Кое-кто из современных авторов пытается оспаривать эту верную, на наш взгляд, оценку, считает необоснованным причисление Григория Ивановича к полуграмотным «первоконникам», рисует его компетентным руководителем, техническим новатором. Что ж, посмотрим, о чем говорят факты.

Армейскую службу Кулик начинал в 1912 г. в артиллерийских частях, и этот случайный выбор рода войск, сделанный безымянным начальником при распределении новобранцев, во многом определил карьеру Кулика в Красной Армии. До Октября 1917 г. он прошел путь всего от рядового до старшего фейерверкера (унтер-офицера), а весной 1918 г. сразу занял, можно сказать, генеральскую должность, став начальником артиллерии 5-й Украинской армии, которой командовал К.Е. Ворошилов. Именно к нему, действовавшему со своей армией в районе Луганска, привел Кулик лично им сформированный на родной Полтавщине красногвардейский отряд, успевший повоевать с немцами и гайдамаками.
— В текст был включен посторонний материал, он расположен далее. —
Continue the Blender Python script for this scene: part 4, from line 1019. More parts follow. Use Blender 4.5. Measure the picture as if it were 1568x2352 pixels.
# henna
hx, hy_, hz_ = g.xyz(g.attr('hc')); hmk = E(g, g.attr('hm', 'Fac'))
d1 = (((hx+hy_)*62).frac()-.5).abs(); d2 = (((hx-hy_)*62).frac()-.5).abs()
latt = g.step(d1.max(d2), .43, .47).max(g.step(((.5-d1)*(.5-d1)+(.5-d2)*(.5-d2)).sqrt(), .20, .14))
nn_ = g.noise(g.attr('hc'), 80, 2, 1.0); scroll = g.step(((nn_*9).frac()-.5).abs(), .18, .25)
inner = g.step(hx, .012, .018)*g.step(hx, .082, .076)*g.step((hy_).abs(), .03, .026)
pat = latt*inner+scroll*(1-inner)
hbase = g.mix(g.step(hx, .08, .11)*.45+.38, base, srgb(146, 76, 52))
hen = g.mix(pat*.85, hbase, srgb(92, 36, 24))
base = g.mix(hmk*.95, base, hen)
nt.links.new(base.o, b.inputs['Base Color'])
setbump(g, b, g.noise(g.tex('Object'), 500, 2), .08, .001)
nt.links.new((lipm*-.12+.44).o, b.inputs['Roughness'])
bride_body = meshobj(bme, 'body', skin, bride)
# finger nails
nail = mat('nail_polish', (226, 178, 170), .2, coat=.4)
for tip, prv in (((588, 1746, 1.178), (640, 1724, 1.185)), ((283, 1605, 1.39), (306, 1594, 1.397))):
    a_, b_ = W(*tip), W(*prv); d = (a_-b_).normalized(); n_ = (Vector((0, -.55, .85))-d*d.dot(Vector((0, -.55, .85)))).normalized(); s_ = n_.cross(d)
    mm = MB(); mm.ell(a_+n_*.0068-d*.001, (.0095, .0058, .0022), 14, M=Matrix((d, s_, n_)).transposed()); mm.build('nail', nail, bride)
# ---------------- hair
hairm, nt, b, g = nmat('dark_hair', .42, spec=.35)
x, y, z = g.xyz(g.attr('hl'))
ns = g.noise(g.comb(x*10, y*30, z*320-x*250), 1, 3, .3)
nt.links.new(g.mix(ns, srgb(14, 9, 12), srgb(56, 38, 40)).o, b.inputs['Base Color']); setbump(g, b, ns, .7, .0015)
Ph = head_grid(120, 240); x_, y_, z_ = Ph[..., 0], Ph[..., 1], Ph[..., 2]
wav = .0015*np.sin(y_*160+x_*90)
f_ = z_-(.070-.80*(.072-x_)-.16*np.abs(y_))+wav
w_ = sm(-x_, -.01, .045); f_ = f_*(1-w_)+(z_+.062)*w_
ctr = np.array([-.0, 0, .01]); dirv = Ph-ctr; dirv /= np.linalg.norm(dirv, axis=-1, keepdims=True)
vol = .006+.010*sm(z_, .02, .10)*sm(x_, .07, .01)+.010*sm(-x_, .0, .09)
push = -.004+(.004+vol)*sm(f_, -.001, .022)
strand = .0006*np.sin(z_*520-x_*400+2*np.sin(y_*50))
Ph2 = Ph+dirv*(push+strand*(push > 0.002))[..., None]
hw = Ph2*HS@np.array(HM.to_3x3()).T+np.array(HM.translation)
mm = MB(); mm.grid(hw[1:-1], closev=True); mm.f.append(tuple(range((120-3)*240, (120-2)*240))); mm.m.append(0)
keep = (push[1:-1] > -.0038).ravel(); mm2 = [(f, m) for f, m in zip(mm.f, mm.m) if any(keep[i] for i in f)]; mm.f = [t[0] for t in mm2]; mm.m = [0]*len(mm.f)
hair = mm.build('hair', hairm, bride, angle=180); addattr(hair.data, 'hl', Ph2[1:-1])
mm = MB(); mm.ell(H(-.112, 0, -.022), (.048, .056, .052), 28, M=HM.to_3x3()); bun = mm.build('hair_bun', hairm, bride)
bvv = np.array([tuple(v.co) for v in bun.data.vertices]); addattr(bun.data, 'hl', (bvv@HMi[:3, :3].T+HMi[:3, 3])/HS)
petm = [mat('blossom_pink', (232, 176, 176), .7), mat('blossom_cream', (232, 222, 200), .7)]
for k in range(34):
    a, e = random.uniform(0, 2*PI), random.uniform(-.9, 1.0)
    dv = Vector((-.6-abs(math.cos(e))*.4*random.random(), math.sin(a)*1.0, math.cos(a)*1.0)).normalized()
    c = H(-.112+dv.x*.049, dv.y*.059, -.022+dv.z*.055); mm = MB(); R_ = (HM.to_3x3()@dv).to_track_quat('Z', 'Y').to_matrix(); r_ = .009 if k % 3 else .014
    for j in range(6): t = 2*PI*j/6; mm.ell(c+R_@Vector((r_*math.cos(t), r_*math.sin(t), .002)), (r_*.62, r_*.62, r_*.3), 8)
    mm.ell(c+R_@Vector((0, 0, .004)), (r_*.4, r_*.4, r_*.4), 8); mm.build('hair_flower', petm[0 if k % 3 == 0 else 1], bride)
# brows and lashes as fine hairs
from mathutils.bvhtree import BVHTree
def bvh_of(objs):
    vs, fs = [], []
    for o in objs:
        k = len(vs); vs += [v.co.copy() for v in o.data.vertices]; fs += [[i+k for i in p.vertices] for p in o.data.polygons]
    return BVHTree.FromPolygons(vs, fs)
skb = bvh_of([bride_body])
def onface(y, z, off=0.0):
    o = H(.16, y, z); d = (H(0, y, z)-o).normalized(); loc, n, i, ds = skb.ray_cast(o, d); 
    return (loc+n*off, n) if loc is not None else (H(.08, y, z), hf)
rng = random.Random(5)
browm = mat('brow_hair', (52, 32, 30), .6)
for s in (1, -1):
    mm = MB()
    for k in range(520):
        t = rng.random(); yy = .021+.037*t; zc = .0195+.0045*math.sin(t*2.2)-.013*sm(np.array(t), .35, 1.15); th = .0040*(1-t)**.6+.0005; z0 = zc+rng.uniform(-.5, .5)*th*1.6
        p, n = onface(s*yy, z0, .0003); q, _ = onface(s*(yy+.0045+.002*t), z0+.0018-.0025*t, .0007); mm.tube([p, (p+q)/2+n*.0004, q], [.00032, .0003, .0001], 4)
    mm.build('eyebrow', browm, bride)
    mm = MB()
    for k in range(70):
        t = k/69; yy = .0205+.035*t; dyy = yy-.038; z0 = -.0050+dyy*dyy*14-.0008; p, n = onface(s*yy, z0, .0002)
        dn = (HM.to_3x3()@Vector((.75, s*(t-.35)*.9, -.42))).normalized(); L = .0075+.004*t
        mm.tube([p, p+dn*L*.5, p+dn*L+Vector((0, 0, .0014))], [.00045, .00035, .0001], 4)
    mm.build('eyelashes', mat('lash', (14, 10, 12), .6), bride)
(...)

С тех пор они шли бок о бок. При обороне Царицына Ворошилов, командовавший 10-й армией, назначил Кулика начальником артиллерии. К слову, Григория Ивановича с тех пор хорошо знал и И.В. Сталин. Вспоминая о своей деятельности, он писал в автобиографии, датированной 1939 г.: «С этой армией я, как начальник артиллерии, под руководством товарища Сталина участвовал в обороне Царицына против белых и их разгроме»{87}.

Под руководством Ворошилова Кулик участвовал в разгроме мятежа, поднятого в мае 1919 г. командиром 6-й дивизии Н.А. Григорьевым на территории Херсонской и Екатеринославской губерний. Получил за это орден Красного Знамени. Вторым орденом он был награжден за действия уже в качестве начальника артиллерии 1-й Конной армии.

Вместе два первоконника служили по окончании Гражданской войны в Северо-Кавказском военном округе. Позднее оба перебрались в Москву. В 1925 г. Климент Ефремович стал народным комиссаром по военным и морским делам, Кулик, в свою очередь — начальником управления в Главном артиллерийском управлении РККА. В 1930 г. недолго командовал Московской пролетарской дивизией, откуда был направлен на учебу в Военную академию им. М.В. Фрунзе. Затем пять лет состоял в должности командира-комиссара 3-го стрелкового корпуса, после чего в мае 1937 г. был назначен начальником Артиллерийского управления РККА.

Несмотря на подозрительные родственные связи — его жена происходила из дворян, тесть и братья жены были в свое время расстреляны за шпионаж, репрессии тридцатых гг. Григория Ивановича не коснулись. Более того, он стал Маршалом Советского Союза (7 мая 1940 г.), заместителем наркома обороны, получил звание Героя Советского Союза. Так был оценен его вклад в победу над Финляндией.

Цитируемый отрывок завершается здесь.